** begin **

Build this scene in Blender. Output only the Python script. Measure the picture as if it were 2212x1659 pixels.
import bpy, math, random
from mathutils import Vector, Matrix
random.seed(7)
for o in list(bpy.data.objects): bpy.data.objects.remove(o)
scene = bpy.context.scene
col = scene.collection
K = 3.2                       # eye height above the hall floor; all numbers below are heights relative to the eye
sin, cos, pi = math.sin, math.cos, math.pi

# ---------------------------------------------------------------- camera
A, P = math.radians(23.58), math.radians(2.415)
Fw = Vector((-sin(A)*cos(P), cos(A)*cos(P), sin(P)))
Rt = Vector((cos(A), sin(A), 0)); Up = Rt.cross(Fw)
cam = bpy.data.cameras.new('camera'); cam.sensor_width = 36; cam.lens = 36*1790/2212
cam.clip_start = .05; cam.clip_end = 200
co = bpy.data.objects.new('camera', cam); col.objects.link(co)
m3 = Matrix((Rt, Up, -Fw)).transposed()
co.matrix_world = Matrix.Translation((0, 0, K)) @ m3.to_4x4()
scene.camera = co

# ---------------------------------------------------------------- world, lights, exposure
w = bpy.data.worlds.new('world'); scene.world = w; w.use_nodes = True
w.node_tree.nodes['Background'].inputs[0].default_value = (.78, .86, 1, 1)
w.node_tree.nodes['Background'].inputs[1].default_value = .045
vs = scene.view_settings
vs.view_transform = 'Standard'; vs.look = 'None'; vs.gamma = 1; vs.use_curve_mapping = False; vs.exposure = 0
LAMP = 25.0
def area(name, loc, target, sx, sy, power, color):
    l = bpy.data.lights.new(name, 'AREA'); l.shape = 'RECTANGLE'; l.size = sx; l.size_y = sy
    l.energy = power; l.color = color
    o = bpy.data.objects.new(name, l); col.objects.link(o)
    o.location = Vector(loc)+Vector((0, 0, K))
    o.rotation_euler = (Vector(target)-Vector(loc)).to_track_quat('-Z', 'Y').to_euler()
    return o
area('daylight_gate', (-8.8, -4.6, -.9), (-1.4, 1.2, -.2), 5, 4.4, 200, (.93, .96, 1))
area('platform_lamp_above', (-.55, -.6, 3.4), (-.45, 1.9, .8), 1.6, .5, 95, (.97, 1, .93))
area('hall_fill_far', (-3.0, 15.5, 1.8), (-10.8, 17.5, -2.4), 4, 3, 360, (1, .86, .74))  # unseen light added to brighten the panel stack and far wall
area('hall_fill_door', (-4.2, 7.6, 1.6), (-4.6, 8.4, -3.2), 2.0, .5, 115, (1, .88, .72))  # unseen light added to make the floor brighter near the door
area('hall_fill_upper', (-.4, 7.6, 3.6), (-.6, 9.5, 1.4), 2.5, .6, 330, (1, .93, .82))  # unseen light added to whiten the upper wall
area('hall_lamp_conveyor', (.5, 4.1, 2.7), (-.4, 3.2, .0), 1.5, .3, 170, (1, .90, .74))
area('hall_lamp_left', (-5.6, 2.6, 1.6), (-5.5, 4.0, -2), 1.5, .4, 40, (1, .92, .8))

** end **

**Task:** Extract the full listing and reproduce each line exactly.

**Output for this task:**
Build this scene in Blender. Output only the Python script. Measure the picture as if it were 2212x1659 pixels.
import bpy, math, random
from mathutils import Vector, Matrix
random.seed(7)
for o in list(bpy.data.objects): bpy.data.objects.remove(o)
scene = bpy.context.scene
col = scene.collection
K = 3.2                       # eye height above the hall floor; all numbers below are heights relative to the eye
sin, cos, pi = math.sin, math.cos, math.pi

# ---------------------------------------------------------------- camera
A, P = math.radians(23.58), math.radians(2.415)
Fw = Vector((-sin(A)*cos(P), cos(A)*cos(P), sin(P)))
Rt = Vector((cos(A), sin(A), 0)); Up = Rt.cross(Fw)
cam = bpy.data.cameras.new('camera'); cam.sensor_width = 36; cam.lens = 36*1790/2212
cam.clip_start = .05; cam.clip_end = 200
co = bpy.data.objects.new('camera', cam); col.objects.link(co)
m3 = Matrix((Rt, Up, -Fw)).transposed()
co.matrix_world = Matrix.Translation((0, 0, K)) @ m3.to_4x4()
scene.camera = co

# ---------------------------------------------------------------- world, lights, exposure
w = bpy.data.worlds.new('world'); scene.world = w; w.use_nodes = True
w.node_tree.nodes['Background'].inputs[0].default_value = (.78, .86, 1, 1)
w.node_tree.nodes['Background'].inputs[1].default_value = .045
vs = scene.view_settings
vs.view_transform = 'Standard'; vs.look = 'None'; vs.gamma = 1; vs.use_curve_mapping = False; vs.exposure = 0
LAMP = 25.0
def area(name, loc, target, sx, sy, power, color):
    l = bpy.data.lights.new(name, 'AREA'); l.shape = 'RECTANGLE'; l.size = sx; l.size_y = sy
    l.energy = power; l.color = color
    o = bpy.data.objects.new(name, l); col.objects.link(o)
    o.location = Vector(loc)+Vector((0, 0, K))
    o.rotation_euler = (Vector(target)-Vector(loc)).to_track_quat('-Z', 'Y').to_euler()
    return o
area('daylight_gate', (-8.8, -4.6, -.9), (-1.4, 1.2, -.2), 5, 4.4, 200, (.93, .96, 1))
area('platform_lamp_above', (-.55, -.6, 3.4), (-.45, 1.9, .8), 1.6, .5, 95, (.97, 1, .93))
area('hall_fill_far', (-3.0, 15.5, 1.8), (-10.8, 17.5, -2.4), 4, 3, 360, (1, .86, .74))  # unseen light added to brighten the panel stack and far wall
area('hall_fill_door', (-4.2, 7.6, 1.6), (-4.6, 8.4, -3.2), 2.0, .5, 115, (1, .88, .72))  # unseen light added to make the floor brighter near the door
area('hall_fill_upper', (-.4, 7.6, 3.6), (-.6, 9.5, 1.4), 2.5, .6, 330, (1, .93, .82))  # unseen light added to whiten the upper wall
area('hall_lamp_conveyor', (.5, 4.1, 2.7), (-.4, 3.2, .0), 1.5, .3, 170, (1, .90, .74))
area('hall_lamp_left', (-5.6, 2.6, 1.6), (-5.5, 4.0, -2), 1.5, .4, 40, (1, .92, .8))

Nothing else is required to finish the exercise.